• **GIVEN TASK**
Leave out the pictures and repeat the data exactly.

═════ DATA SECTION ═════

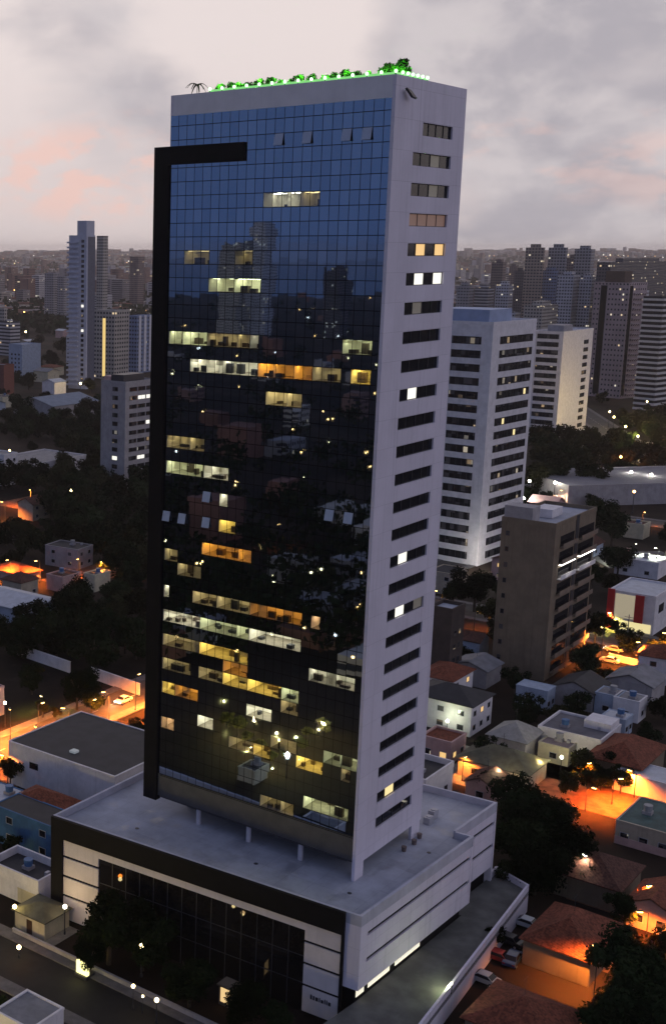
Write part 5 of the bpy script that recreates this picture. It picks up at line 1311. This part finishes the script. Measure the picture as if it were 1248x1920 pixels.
# ------------------------------------------------------------------ the far city, too many to count
def far_city():
    rg = random.Random(77); a = MB(); lights = MB(); wood = MB()
    mats = [facade('far_facade_grey', (.30, .27, .27), 3.2, 3, lit=.02), facade('far_facade_cream', (.42, .36, .31), 3.2, 3, lit=.04), facade('far_facade_white', (.50, .47, .48), 3.2, 3, lit=.03), facade('far_facade_brick', (.22, .12, .10), 3.2, 3, lit=.03), surf('far_roof_red', (.20, .09, .065), .9, .3, .05)]
    def gz(x, y):
        r = math.hypot(x, y); an = math.atan2(y, x); u = max(0, (r-3400)/(12000-3400)); fw = max(0, min(1, (math.sin(an)+.15)*2.5))
        return fw*(u**1.4)*(86 + 10*math.sin(an*23)+8*math.sin(an*41+1)+5*math.sin(an*77))-1
    u, v = dirs(YAW)
    def bl(x, y, w, d, h, m):
        z = gz(x, y); p = Vector((x, y, 0))
        c4 = [p, p+u*w, p+u*w+v*d, p+v*d]; a.add([(q.x, q.y, z) for q in c4]+[(q.x, q.y, z+h) for q in c4], [(4,5,6,7),(0,1,5,4),(1,2,6,5),(2,3,7,6),(3,0,4,7)], m)
    for k in range(5200):
        r = 1750*math.exp(rg.random()*math.log(11500/1750)); an = rg.uniform(R(58), R(94.5)); x, y = r*math.cos(an), r*math.sin(an)
        tall = rg.random() < (.10 if r < 5500 else .035); s = 1+r/5000
        h = rg.uniform(24, 62) if tall else rg.uniform(4, 11)*s; w, d = (rg.uniform(16, 26), rg.uniform(14, 24)) if tall else (rg.uniform(10, 26)*s, rg.uniform(10, 22)*s)
        bl(x, y, w, d, h, rg.choice([0, 1, 2, 3]) if tall else rg.choice([0, 1, 2, 4, 4]))
    for k in range(2600):
        r = 1500*math.exp(rg.random()**.8*math.log(9500/1500)); an = rg.uniform(R(58), R(94.5)); x, y = r*math.cos(an), r*math.sin(an); s = .30*r/1000*rg.uniform(.6, 1.3)*1.2
        z = gz(x, y)+rg.uniform(8, 13)+s; lights.ball((x, y, z), s, 6, 4, rg.choices([0, 1, 2], [5, 3, 4])[0])
    for k in range(2400):
        r = 1450*math.exp(rg.random()*math.log(8000/1450)); an = rg.uniform(R(58), R(94.5)); x, y = r*math.cos(an), r*math.sin(an); z = gz(x, y); R0 = rg.uniform(6, 12)*(1+r/6000)
        for _ in range(26):
            d = Vector((rg.gauss(0, 1), rg.gauss(0, 1), rg.gauss(0, .6)))*R0*.5; q = Vector((x, y, z+R0*.7))+d; s = R0*.3*rg.uniform(.6, 1.3); n_ = Vector((rg.gauss(0, 1), rg.gauss(0, 1), rg.gauss(.6, .6))).normalized(); p1 = n_.orthogonal().normalized()*s; p2 = n_.cross(p1)
            wood.add([q-p1, q+p2, q+p1, q-p2], [(0, 1, 2, 3)])
    tag(a.build('far_city', mats), kind='stuff')
    tag(lights.build('far_city_lights', [glow('far_light_orange', (1, .55, .2), 2.2), glow('far_light_white', (1, .95, .85), 2.4), glow('far_light_yellow', (1, .78, .4), 2.0)]), kind='stuff')
    tag(wood.build('far_woodland', LEAF[1]), kind='stuff')
    # the quarter to the left, which the glass front mirrors
    b_ = MB(); w2 = MB(); l2 = MB()
    for k in range(190):
        r = 60*math.exp(rg.random()*math.log(2450/60)); an = rg.uniform(R(150), R(208)); x, y = 40+r*math.cos(an), 150+r*math.sin(an)
        if x > -26 or r < 130: continue
        p = Vector((x, y, 0)); w, d, h = rg.uniform(8, 16), rg.uniform(8, 16), rg.choice([4, 5, 6, 7, 9, 14]) if r > 200 else rg.choice([3.5, 4, 6])
        if r > 900 and rg.random() < .2: h = rg.uniform(20, 50)
        c4 = [p, p+u*w, p+u*w+v*d, p+v*d]; b_.add([(q.x, q.y, -.3) for q in c4]+[(q.x, q.y, h) for q in c4], [(4,5,6,7),(0,1,5,4),(1,2,6,5),(2,3,7,6),(3,0,4,7)], rg.choice([0, 1, 3, 4]))
    for k in range(1250):
        r = 55*math.exp(rg.random()*math.log(2450/55)); an = rg.uniform(R(150), R(208)); x, y = 40+r*math.cos(an), 150+r*math.sin(an); R0 = rg.uniform(3.5, 7)
        if x > -24: continue
        if r < 135: continue
        for _ in range(60):
            d = Vector((rg.gauss(0, 1), rg.gauss(0, 1), rg.gauss(0, .7)))*R0*.5; q = Vector((x, y, R0))+d; s = R0*.17*rg.uniform(.6, 1.3); n_ = Vector((rg.gauss(0, 1), rg.gauss(0, 1), rg.gauss(.6, .6))).normalized(); p1 = n_.orthogonal().normalized()*s; p2 = n_.cross(p1)
            w2.add([q-p1, q+p2, q+p1, q-p2], [(0, 1, 2, 3)])
    for k in range(240):
        r = 110*math.exp(rg.random()*math.log(2400/110)); an = rg.uniform(R(150), R(208)); x, y = 40+r*math.cos(an), 150+r*math.sin(an)
        if x > -30: continue
        l2.ball((x, y, rg.uniform(5, 9)), .28+.22*r/1000, 6, 4, rg.choices([0, 1, 2], [6, 2, 3])[0])
    tag(b_.build('distant_houses', mats), kind='stuff'); tag(w2.build('distant_woodland', LEAF[0]), kind='stuff')
    tag(l2.build('distant_lights', [lampo, lampw, lampy]), kind='stuff')
far_city()

# ------------------------------------------------------------------ haze: the air between here and the skyline
def haze():
    m = bpy.data.materials.new('haze_air'); m.use_nodes = True; t = NT(m.node_tree); t.n.clear(); out = t.new('ShaderNodeOutputMaterial')
    v = t.new('ShaderNodeVolumePrincipled'); t.put(v, 'Color', (.98, .90, .90)); v.inputs['Density'].default_value = 0.000062; v.inputs['Anisotropy'].default_value = .55
    t.l.new(v.outputs[0], out.inputs['Volume'])
    o = MB().box(-12600, 12600, -12600, 12600, -3, 140).build('haze', m); tag(o, kind='stuff')
haze()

═════

• **RESPONSE TO THE EXERCISE**
Write part 5 of the bpy script that recreates this picture. It picks up at line 1311. This part finishes the script. Measure the picture as if it were 1248x1920 pixels.
# ------------------------------------------------------------------ the far city, too many to count
def far_city():
    rg = random.Random(77); a = MB(); lights = MB(); wood = MB()
    mats = [facade('far_facade_grey', (.30, .27, .27), 3.2, 3, lit=.02), facade('far_facade_cream', (.42, .36, .31), 3.2, 3, lit=.04), facade('far_facade_white', (.50, .47, .48), 3.2, 3, lit=.03), facade('far_facade_brick', (.22, .12, .10), 3.2, 3, lit=.03), surf('far_roof_red', (.20, .09, .065), .9, .3, .05)]
    def gz(x, y):
        r = math.hypot(x, y); an = math.atan2(y, x); u = max(0, (r-3400)/(12000-3400)); fw = max(0, min(1, (math.sin(an)+.15)*2.5))
        return fw*(u**1.4)*(86 + 10*math.sin(an*23)+8*math.sin(an*41+1)+5*math.sin(an*77))-1
    u, v = dirs(YAW)
    def bl(x, y, w, d, h, m):
        z = gz(x, y); p = Vector((x, y, 0))
        c4 = [p, p+u*w, p+u*w+v*d, p+v*d]; a.add([(q.x, q.y, z) for q in c4]+[(q.x, q.y, z+h) for q in c4], [(4,5,6,7),(0,1,5,4),(1,2,6,5),(2,3,7,6),(3,0,4,7)], m)
    for k in range(5200):
        r = 1750*math.exp(rg.random()*math.log(11500/1750)); an = rg.uniform(R(58), R(94.5)); x, y = r*math.cos(an), r*math.sin(an)
        tall = rg.random() < (.10 if r < 5500 else .035); s = 1+r/5000
        h = rg.uniform(24, 62) if tall else rg.uniform(4, 11)*s; w, d = (rg.uniform(16, 26), rg.uniform(14, 24)) if tall else (rg.uniform(10, 26)*s, rg.uniform(10, 22)*s)
        bl(x, y, w, d, h, rg.choice([0, 1, 2, 3]) if tall else rg.choice([0, 1, 2, 4, 4]))
    for k in range(2600):
        r = 1500*math.exp(rg.random()**.8*math.log(9500/1500)); an = rg.uniform(R(58), R(94.5)); x, y = r*math.cos(an), r*math.sin(an); s = .30*r/1000*rg.uniform(.6, 1.3)*1.2
        z = gz(x, y)+rg.uniform(8, 13)+s; lights.ball((x, y, z), s, 6, 4, rg.choices([0, 1, 2], [5, 3, 4])[0])
    for k in range(2400):
        r = 1450*math.exp(rg.random()*math.log(8000/1450)); an = rg.uniform(R(58), R(94.5)); x, y = r*math.cos(an), r*math.sin(an); z = gz(x, y); R0 = rg.uniform(6, 12)*(1+r/6000)
        for _ in range(26):
            d = Vector((rg.gauss(0, 1), rg.gauss(0, 1), rg.gauss(0, .6)))*R0*.5; q = Vector((x, y, z+R0*.7))+d; s = R0*.3*rg.uniform(.6, 1.3); n_ = Vector((rg.gauss(0, 1), rg.gauss(0, 1), rg.gauss(.6, .6))).normalized(); p1 = n_.orthogonal().normalized()*s; p2 = n_.cross(p1)
            wood.add([q-p1, q+p2, q+p1, q-p2], [(0, 1, 2, 3)])
    tag(a.build('far_city', mats), kind='stuff')
    tag(lights.build('far_city_lights', [glow('far_light_orange', (1, .55, .2), 2.2), glow('far_light_white', (1, .95, .85), 2.4), glow('far_light_yellow', (1, .78, .4), 2.0)]), kind='stuff')
    tag(wood.build('far_woodland', LEAF[1]), kind='stuff')
    # the quarter to the left, which the glass front mirrors
    b_ = MB(); w2 = MB(); l2 = MB()
    for k in range(190):
        r = 60*math.exp(rg.random()*math.log(2450/60)); an = rg.uniform(R(150), R(208)); x, y = 40+r*math.cos(an), 150+r*math.sin(an)
        if x > -26 or r < 130: continue
        p = Vector((x, y, 0)); w, d, h = rg.uniform(8, 16), rg.uniform(8, 16), rg.choice([4, 5, 6, 7, 9, 14]) if r > 200 else rg.choice([3.5, 4, 6])
        if r > 900 and rg.random() < .2: h = rg.uniform(20, 50)
        c4 = [p, p+u*w, p+u*w+v*d, p+v*d]; b_.add([(q.x, q.y, -.3) for q in c4]+[(q.x, q.y, h) for q in c4], [(4,5,6,7),(0,1,5,4),(1,2,6,5),(2,3,7,6),(3,0,4,7)], rg.choice([0, 1, 3, 4]))
    for k in range(1250):
        r = 55*math.exp(rg.random()*math.log(2450/55)); an = rg.uniform(R(150), R(208)); x, y = 40+r*math.cos(an), 150+r*math.sin(an); R0 = rg.uniform(3.5, 7)
        if x > -24: continue
        if r < 135: continue
        for _ in range(60):
            d = Vector((rg.gauss(0, 1), rg.gauss(0, 1), rg.gauss(0, .7)))*R0*.5; q = Vector((x, y, R0))+d; s = R0*.17*rg.uniform(.6, 1.3); n_ = Vector((rg.gauss(0, 1), rg.gauss(0, 1), rg.gauss(.6, .6))).normalized(); p1 = n_.orthogonal().normalized()*s; p2 = n_.cross(p1)
            w2.add([q-p1, q+p2, q+p1, q-p2], [(0, 1, 2, 3)])
    for k in range(240):
        r = 110*math.exp(rg.random()*math.log(2400/110)); an = rg.uniform(R(150), R(208)); x, y = 40+r*math.cos(an), 150+r*math.sin(an)
        if x > -30: continue
        l2.ball((x, y, rg.uniform(5, 9)), .28+.22*r/1000, 6, 4, rg.choices([0, 1, 2], [6, 2, 3])[0])
    tag(b_.build('distant_houses', mats), kind='stuff'); tag(w2.build('distant_woodland', LEAF[0]), kind='stuff')
    tag(l2.build('distant_lights', [lampo, lampw, lampy]), kind='stuff')
far_city()

# ------------------------------------------------------------------ haze: the air between here and the skyline
def haze():
    m = bpy.data.materials.new('haze_air'); m.use_nodes = True; t = NT(m.node_tree); t.n.clear(); out = t.new('ShaderNodeOutputMaterial')
    v = t.new('ShaderNodeVolumePrincipled'); t.put(v, 'Color', (.98, .90, .90)); v.inputs['Density'].default_value = 0.000062; v.inputs['Anisotropy'].default_value = .55
    t.l.new(v.outputs[0], out.inputs['Volume'])
    o = MB().box(-12600, 12600, -12600, 12600, -3, 140).build('haze', m); tag(o, kind='stuff')
haze()